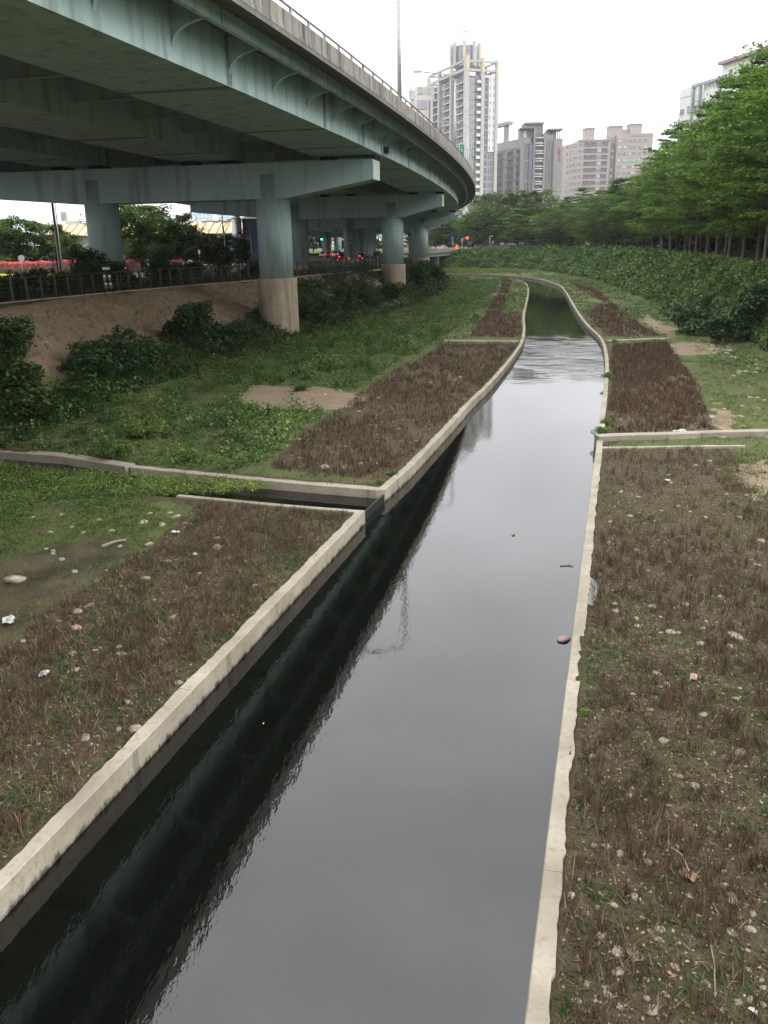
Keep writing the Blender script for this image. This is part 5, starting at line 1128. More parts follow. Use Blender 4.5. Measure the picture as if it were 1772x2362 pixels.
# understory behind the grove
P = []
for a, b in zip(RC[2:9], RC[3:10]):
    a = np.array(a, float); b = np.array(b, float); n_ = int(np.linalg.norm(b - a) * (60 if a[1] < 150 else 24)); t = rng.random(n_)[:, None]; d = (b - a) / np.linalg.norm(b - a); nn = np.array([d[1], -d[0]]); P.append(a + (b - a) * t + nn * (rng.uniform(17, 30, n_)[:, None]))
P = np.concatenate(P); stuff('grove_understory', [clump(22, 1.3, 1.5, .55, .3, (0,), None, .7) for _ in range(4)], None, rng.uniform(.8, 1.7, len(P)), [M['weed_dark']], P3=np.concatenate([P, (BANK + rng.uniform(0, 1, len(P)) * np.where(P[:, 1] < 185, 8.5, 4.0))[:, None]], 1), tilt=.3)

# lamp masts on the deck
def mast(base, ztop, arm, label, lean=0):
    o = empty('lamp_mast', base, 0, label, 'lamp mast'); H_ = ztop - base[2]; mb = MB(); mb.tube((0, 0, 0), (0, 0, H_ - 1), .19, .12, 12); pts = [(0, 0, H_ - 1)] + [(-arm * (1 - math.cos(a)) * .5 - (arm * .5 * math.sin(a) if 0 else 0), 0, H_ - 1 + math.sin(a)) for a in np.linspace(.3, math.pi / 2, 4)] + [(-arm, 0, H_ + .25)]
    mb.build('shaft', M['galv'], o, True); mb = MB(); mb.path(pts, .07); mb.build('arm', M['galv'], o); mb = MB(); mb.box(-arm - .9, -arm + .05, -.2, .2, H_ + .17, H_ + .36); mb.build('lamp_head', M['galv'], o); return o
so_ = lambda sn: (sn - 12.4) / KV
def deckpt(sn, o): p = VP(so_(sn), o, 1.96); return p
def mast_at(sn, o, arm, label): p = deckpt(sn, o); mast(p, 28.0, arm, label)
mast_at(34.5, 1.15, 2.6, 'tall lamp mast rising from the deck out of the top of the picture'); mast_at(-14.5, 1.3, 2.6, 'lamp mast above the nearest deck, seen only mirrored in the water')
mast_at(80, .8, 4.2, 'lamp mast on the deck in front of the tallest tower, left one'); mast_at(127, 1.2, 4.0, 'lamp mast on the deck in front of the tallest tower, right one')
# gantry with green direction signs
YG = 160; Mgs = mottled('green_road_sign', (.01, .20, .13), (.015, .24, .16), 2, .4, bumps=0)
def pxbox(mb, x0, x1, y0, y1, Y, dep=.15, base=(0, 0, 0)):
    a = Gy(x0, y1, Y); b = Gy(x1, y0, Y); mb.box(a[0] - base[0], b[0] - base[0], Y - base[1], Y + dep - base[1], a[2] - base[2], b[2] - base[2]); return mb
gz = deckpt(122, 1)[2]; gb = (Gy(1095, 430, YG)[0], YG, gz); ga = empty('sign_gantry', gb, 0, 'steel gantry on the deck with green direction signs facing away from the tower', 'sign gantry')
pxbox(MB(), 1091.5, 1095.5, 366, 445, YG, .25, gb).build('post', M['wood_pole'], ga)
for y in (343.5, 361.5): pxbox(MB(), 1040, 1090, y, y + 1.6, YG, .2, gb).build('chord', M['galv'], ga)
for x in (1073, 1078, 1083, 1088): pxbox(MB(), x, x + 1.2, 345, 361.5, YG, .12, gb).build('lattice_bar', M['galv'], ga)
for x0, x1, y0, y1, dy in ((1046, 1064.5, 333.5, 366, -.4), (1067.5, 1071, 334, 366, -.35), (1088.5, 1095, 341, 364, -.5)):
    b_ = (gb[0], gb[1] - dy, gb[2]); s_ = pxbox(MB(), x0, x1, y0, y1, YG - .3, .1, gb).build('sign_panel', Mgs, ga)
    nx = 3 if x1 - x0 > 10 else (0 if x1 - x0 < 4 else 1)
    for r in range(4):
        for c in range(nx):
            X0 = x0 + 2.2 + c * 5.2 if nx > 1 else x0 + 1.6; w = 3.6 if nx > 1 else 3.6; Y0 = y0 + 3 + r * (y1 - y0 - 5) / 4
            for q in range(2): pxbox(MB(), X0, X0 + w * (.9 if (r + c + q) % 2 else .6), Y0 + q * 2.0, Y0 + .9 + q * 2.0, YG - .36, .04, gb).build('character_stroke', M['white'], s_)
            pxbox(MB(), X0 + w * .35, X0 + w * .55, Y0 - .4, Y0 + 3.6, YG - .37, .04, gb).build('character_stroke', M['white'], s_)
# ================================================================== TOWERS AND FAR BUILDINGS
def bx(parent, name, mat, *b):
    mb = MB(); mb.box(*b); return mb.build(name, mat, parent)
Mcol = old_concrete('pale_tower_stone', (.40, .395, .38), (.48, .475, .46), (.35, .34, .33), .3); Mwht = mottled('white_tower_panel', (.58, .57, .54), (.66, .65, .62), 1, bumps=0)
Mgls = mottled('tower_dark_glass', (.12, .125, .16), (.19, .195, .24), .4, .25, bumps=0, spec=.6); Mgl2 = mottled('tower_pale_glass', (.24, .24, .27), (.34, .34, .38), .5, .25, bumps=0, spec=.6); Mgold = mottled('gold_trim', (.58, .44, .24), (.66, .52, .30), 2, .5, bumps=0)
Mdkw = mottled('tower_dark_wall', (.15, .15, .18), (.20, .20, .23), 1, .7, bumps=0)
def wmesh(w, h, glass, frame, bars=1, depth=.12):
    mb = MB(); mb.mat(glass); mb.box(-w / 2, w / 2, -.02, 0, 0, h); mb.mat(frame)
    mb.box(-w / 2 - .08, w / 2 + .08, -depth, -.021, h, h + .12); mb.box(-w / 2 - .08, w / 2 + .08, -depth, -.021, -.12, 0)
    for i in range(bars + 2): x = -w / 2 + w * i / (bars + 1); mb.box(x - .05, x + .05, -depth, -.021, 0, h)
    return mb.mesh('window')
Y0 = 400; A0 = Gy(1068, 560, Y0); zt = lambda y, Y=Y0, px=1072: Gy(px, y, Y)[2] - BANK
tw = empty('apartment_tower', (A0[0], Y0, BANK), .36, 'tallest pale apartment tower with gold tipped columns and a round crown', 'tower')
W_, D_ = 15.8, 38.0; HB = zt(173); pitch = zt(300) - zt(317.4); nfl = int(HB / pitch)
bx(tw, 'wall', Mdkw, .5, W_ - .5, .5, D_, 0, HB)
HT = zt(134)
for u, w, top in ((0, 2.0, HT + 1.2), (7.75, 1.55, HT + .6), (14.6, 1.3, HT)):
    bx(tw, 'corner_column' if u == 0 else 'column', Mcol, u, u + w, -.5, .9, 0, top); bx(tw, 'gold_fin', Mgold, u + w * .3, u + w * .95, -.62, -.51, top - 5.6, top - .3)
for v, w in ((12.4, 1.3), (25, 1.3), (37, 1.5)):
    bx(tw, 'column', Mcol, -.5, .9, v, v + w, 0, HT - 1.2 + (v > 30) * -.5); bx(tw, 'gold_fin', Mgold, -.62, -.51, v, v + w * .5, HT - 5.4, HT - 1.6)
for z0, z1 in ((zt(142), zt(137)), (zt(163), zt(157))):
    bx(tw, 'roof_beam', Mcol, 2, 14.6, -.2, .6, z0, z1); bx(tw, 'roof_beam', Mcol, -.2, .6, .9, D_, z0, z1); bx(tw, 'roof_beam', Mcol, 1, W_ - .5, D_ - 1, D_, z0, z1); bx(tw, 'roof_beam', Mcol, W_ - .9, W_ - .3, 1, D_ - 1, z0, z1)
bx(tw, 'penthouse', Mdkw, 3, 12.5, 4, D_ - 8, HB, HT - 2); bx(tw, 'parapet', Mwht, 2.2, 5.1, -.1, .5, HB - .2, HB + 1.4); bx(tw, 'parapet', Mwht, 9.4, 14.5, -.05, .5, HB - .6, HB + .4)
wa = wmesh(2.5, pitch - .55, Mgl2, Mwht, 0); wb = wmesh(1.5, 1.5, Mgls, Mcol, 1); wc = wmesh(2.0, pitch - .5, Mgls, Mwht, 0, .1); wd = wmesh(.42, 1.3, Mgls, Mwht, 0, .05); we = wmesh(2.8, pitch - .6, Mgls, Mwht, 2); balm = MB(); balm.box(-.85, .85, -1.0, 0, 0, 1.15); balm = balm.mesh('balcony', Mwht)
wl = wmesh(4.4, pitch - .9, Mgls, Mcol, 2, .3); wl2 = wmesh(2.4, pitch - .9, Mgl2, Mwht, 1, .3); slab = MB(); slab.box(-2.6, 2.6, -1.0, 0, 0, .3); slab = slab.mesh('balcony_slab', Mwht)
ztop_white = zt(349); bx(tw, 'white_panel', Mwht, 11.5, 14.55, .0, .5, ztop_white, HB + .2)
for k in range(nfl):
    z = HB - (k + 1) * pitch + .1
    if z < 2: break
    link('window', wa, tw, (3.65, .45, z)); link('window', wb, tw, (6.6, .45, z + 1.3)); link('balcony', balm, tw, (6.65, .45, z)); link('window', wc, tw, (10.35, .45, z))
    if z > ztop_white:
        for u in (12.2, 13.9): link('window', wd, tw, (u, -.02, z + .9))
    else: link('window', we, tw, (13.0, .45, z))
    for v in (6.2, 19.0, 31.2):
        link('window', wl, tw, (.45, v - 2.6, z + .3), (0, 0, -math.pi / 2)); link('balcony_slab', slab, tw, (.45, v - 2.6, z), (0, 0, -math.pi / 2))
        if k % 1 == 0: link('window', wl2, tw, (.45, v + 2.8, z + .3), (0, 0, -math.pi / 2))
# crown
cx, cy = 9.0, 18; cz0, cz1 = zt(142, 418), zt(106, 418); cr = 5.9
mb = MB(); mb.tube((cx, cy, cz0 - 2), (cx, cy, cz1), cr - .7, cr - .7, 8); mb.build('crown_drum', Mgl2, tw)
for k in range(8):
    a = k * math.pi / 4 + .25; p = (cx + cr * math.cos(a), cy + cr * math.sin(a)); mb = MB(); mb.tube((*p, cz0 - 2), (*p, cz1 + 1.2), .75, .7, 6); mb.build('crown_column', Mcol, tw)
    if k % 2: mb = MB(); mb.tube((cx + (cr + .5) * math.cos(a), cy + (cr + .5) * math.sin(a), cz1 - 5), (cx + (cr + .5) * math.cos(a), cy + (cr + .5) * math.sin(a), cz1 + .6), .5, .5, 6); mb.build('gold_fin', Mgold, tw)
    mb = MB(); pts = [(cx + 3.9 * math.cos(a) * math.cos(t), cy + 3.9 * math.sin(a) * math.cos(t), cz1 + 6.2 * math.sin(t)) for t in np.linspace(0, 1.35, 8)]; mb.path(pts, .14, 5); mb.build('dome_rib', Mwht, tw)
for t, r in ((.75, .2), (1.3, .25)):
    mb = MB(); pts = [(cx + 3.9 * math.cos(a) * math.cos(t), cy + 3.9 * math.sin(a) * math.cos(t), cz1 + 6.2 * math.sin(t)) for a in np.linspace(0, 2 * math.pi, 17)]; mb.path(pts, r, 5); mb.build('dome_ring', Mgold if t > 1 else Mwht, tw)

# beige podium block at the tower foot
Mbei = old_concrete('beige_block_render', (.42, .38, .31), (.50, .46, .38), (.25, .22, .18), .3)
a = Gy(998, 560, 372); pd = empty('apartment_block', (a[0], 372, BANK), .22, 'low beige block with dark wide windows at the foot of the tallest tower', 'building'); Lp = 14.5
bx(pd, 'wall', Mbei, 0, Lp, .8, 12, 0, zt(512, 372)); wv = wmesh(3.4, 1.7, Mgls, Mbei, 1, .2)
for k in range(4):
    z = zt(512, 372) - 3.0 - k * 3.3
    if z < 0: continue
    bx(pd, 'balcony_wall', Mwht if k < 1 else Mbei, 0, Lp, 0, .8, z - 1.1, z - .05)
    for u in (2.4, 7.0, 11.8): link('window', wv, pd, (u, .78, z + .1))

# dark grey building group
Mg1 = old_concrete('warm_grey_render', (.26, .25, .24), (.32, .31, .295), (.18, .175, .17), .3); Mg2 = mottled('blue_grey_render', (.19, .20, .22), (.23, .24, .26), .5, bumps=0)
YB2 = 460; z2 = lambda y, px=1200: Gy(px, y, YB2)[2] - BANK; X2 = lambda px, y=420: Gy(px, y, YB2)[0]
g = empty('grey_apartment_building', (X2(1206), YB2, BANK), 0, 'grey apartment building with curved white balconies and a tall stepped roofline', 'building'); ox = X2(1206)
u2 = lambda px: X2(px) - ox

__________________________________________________

(REQUIREMENT) Write out again, exactly, the lines from the start of the listing up to the line containing "P = np.concatenate(P);", with both ends and without pictures.

(ANSWER TO THIS EXERCISE)
Keep writing the Blender script for this image. This is part 5, starting at line 1128. More parts follow. Use Blender 4.5. Measure the picture as if it were 1772x2362 pixels.
# understory behind the grove
P = []
for a, b in zip(RC[2:9], RC[3:10]):
    a = np.array(a, float); b = np.array(b, float); n_ = int(np.linalg.norm(b - a) * (60 if a[1] < 150 else 24)); t = rng.random(n_)[:, None]; d = (b - a) / np.linalg.norm(b - a); nn = np.array([d[1], -d[0]]); P.append(a + (b - a) * t + nn * (rng.uniform(17, 30, n_)[:, None]))
P = np.concatenate(P); stuff('grove_understory', [clump(22, 1.3, 1.5, .55, .3, (0,), None, .7) for _ in range(4)], None, rng.uniform(.8, 1.7, len(P)), [M['weed_dark']], P3=np.concatenate([P, (BANK + rng.uniform(0, 1, len(P)) * np.where(P[:, 1] < 185, 8.5, 4.0))[:, None]], 1), tilt=.3)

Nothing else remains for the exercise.